> _Task description_:
Give every line of the data again, unchanged, but with no pictures.

## start Information shown

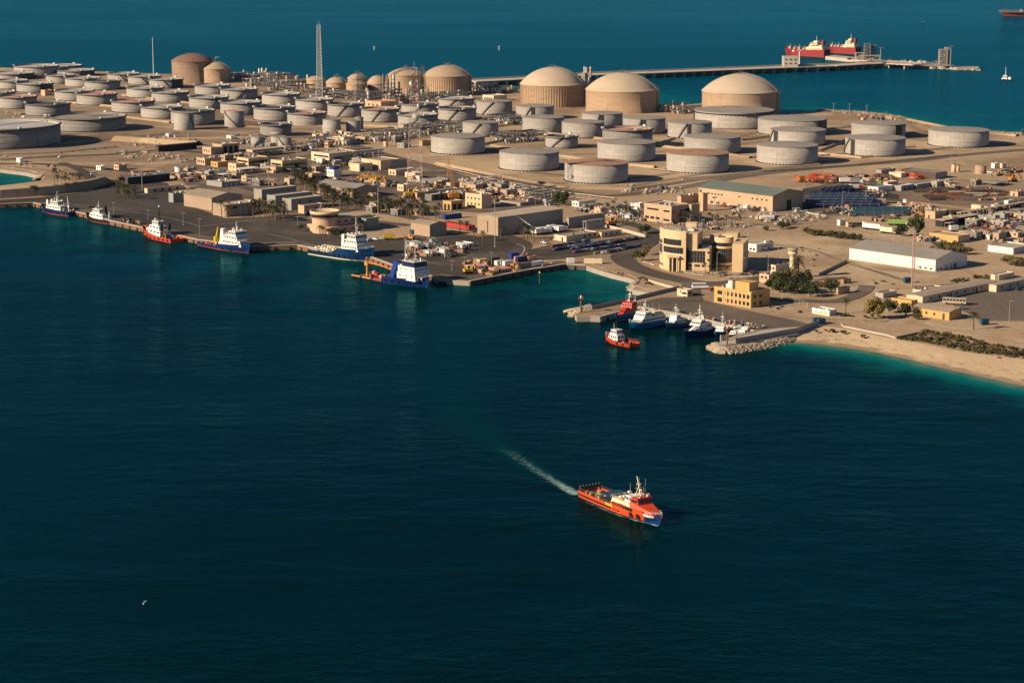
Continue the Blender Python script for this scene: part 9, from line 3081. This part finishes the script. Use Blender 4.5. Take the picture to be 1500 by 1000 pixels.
filler([(430, 640), (660, 620), (760, 680), (740, 760), (560, 780), (440, 720)], 16, 304, 'in the pipework behind the red tower', 'C', 8, 10)
filler([(1100, 620), (1440, 690), (1480, 740), (1200, 790)], 9, 305, 'right of the twin small cylinders', 'B', 10, 10)
filler([(640, 250), (1010, 260), (1240, 300), (1100, 330), (850, 300), (640, 280)], 10, 306, 'around the workshop with the white slatted roof', 'I', 9, 9)
filler([(200, 250), (500, 380), (840, 430), (600, 455), (320, 420)], 10, 307, 'under the palms behind the port control building', 'I', 9, 10)
filler([(600, 340), (900, 370), (1090, 380), (1090, 440), (800, 420)], 9, 308, 'in the sandy plant yard', 'J', 10, 8)
filler([(820, 430), (1180, 455), (1500, 400), (1500, 480), (1200, 530), (900, 520)], 16, 309, 'in the dark yard under the long canopy', 'L', 9, 10)
filler([(740, 180), (1220, 170), (1480, 210), (1480, 300), (1300, 320), (900, 340)], 10, 310, 'in the long pipe yard', 'L', 14, 9)
filler([(1100, 560), (1500, 560), (1500, 640), (1200, 650), (1100, 620)], 8, 311, 'above the long white-walled store', 'L', 12, 9)
filler([(60, 125), (300, 100), (460, 190), (300, 195), (80, 180)], 8, 312, 'on the scrap ground left of the large tan warehouse', 'H', 10, 8)
filler([(320, 150), (620, 150), (900, 180), (960, 215), (700, 210), (560, 190)], 10, 313, 'behind the three narrow warehouses', 'H', 9, 9)
def add_haze(dens=1.0e-4):
 mb = MB()
 mb.box((0, 5000, -3), (16000, 13000, CH + 12), 0)
 m = bpy.data.materials.new('haze_air')
 m.use_nodes = True
 nt = m.node_tree
 nt.nodes.remove(nt.nodes['Principled BSDF'])
 v = nt.nodes.new('ShaderNodeVolumePrincipled')
 v.inputs['Color'].default_value = (.30, .62, .95, 1)
 v.inputs['Density'].default_value = dens
 v.inputs['Anisotropy'].default_value = .2
 nt.links.new(v.outputs[0], nt.nodes['Material Output'].inputs['Volume'])
 tag(mb.build('haze', m), kind='stuff')
if HAZE:
 add_haze(HAZE)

## end Information shown

> _Result of the exercise_:
Continue the Blender Python script for this scene: part 9, from line 3081. This part finishes the script. Use Blender 4.5. Take the picture to be 1500 by 1000 pixels.
filler([(430, 640), (660, 620), (760, 680), (740, 760), (560, 780), (440, 720)], 16, 304, 'in the pipework behind the red tower', 'C', 8, 10)
filler([(1100, 620), (1440, 690), (1480, 740), (1200, 790)], 9, 305, 'right of the twin small cylinders', 'B', 10, 10)
filler([(640, 250), (1010, 260), (1240, 300), (1100, 330), (850, 300), (640, 280)], 10, 306, 'around the workshop with the white slatted roof', 'I', 9, 9)
filler([(200, 250), (500, 380), (840, 430), (600, 455), (320, 420)], 10, 307, 'under the palms behind the port control building', 'I', 9, 10)
filler([(600, 340), (900, 370), (1090, 380), (1090, 440), (800, 420)], 9, 308, 'in the sandy plant yard', 'J', 10, 8)
filler([(820, 430), (1180, 455), (1500, 400), (1500, 480), (1200, 530), (900, 520)], 16, 309, 'in the dark yard under the long canopy', 'L', 9, 10)
filler([(740, 180), (1220, 170), (1480, 210), (1480, 300), (1300, 320), (900, 340)], 10, 310, 'in the long pipe yard', 'L', 14, 9)
filler([(1100, 560), (1500, 560), (1500, 640), (1200, 650), (1100, 620)], 8, 311, 'above the long white-walled store', 'L', 12, 9)
filler([(60, 125), (300, 100), (460, 190), (300, 195), (80, 180)], 8, 312, 'on the scrap ground left of the large tan warehouse', 'H', 10, 8)
filler([(320, 150), (620, 150), (900, 180), (960, 215), (700, 210), (560, 190)], 10, 313, 'behind the three narrow warehouses', 'H', 9, 9)
def add_haze(dens=1.0e-4):
 mb = MB()
 mb.box((0, 5000, -3), (16000, 13000, CH + 12), 0)
 m = bpy.data.materials.new('haze_air')
 m.use_nodes = True
 nt = m.node_tree
 nt.nodes.remove(nt.nodes['Principled BSDF'])
 v = nt.nodes.new('ShaderNodeVolumePrincipled')
 v.inputs['Color'].default_value = (.30, .62, .95, 1)
 v.inputs['Density'].default_value = dens
 v.inputs['Anisotropy'].default_value = .2
 nt.links.new(v.outputs[0], nt.nodes['Material Output'].inputs['Volume'])
 tag(mb.build('haze', m), kind='stuff')
if HAZE:
 add_haze(HAZE)